Помню, какое сильное впечатление произвело на меня в детстве интервью с суфийским писателем Идрисом Шахом, отметившим, насколько странно ему видеть, что такое множество умных и достойных людей в Европе и Америке впустую тратят так много времени на демонстрации протеста, скандируя имена людей, которых ненавидят, и размахивая их портретами: «Эй, эй, Эл-Би-Джей, сколько сегодня убил ты детей?» [Cтишок времен движения против войны во Вьетнаме, адресованный президенту Линдону Б. Джонсону.] Неужели они не понимают, как сильно тешит это политиков, которых они порицают? Именно подобные замечания, как мне кажется, постепенно убедили меня отказаться от тактики протеста и принять тактику непосредственного действия.

Отчасти этим объясняется мое негодование, которое временами ощущается в этом эссе.
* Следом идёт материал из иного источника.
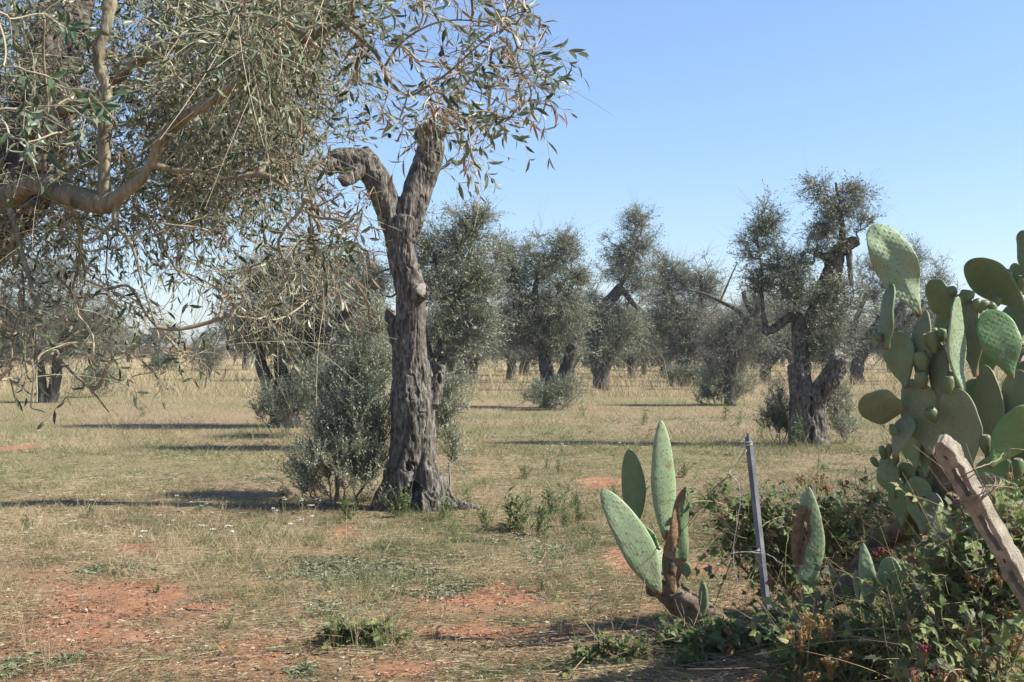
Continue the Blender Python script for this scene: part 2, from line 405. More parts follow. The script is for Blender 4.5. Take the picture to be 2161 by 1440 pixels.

Отчего мы не считаем людей вроде Кондиаронка значительными теоретиками свободы человека? Они, очевидно, этого заслуживают. Отчего в такой личности, как Том Цимилаху, мы не признаём одного из пионеров демократии? Отчего заслуги женщин, которые, как известно, играли важную роль в обществе гуронов и бецимисарака, хоть имена их по большей части и утрачены, мы опускаем, даже когда всё же рассказываем об этих людях — подобно тому, как имена державших салоны женщин, как правило, не вошли в историю самого Просвещения?